Jul 16, 2007 @ 09:22:25
On one hand, I agree that it’s an extremely stupid argument. On the other hand, it is a great example of how needless consumerism can impede true happiness. FYI, is true happiness A) having a iPhone from age 31-34, or B) not having to bag groceries at age 71 to pay for one’s geriatric prescriptions?
Jul 16, 2007 @ 14:22:56
I think the core idea is worth considering, but there’s a problem I have with the math. Presumably, a given person buying an iPhone isn’t upgrading from not having a cell phone at all. If an iPhone customer had instead stayed with his old plan, he still likely would have paid $40 a month for two years, for a total output of $960. Slightly under half the $2039 figure.

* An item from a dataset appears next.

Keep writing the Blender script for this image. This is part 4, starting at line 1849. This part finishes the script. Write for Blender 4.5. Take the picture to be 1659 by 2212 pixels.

So it’s not so much a huge new budget expense, as it is a doubling of an existing one. The consideration, then, should be whether the upgrade is worth the loss in savings.
Jul 16, 2007 @ 22:31:12
I think considering the service plan cost (or upgrade from one’s existing plan, as Loren says) is legitimate, but everything after that in the original quote is silly on its face, because it applies equally to any purchase whatsoever — a different cell phone, a movie ticket, a hamburger, a book, Augie’s pack of gum…
Now, the columnist does acknowledge this at the end, that it’s about shopping vs saving in general, and that in general people should be saving more. But I think stringing the proposition out so far is just treating his readers like they’re four years old.